# SHORT PROBLEM:
Only the lines from the start of the material through the line containing "from mathutils import Vector, Matrix, Euler" are to be extracted, exactly as they appear.

# GIVEN DATA:
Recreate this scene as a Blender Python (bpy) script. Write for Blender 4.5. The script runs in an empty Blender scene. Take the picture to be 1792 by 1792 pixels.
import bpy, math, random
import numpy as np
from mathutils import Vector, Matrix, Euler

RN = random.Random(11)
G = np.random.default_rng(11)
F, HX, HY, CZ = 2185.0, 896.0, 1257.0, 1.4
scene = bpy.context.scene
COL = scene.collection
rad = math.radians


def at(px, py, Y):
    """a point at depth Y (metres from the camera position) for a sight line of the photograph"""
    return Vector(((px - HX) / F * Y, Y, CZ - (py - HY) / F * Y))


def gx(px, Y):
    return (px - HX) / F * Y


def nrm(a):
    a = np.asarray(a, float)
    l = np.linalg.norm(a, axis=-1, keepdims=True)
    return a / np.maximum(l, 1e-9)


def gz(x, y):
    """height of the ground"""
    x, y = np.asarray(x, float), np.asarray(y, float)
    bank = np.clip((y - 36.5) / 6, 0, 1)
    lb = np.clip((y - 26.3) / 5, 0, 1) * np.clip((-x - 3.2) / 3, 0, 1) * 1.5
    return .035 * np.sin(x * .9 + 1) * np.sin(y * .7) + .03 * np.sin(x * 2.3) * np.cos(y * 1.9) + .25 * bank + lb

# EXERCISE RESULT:
Recreate this scene as a Blender Python (bpy) script. Write for Blender 4.5. The script runs in an empty Blender scene. Take the picture to be 1792 by 1792 pixels.
import bpy, math, random
import numpy as np
from mathutils import Vector, Matrix, Euler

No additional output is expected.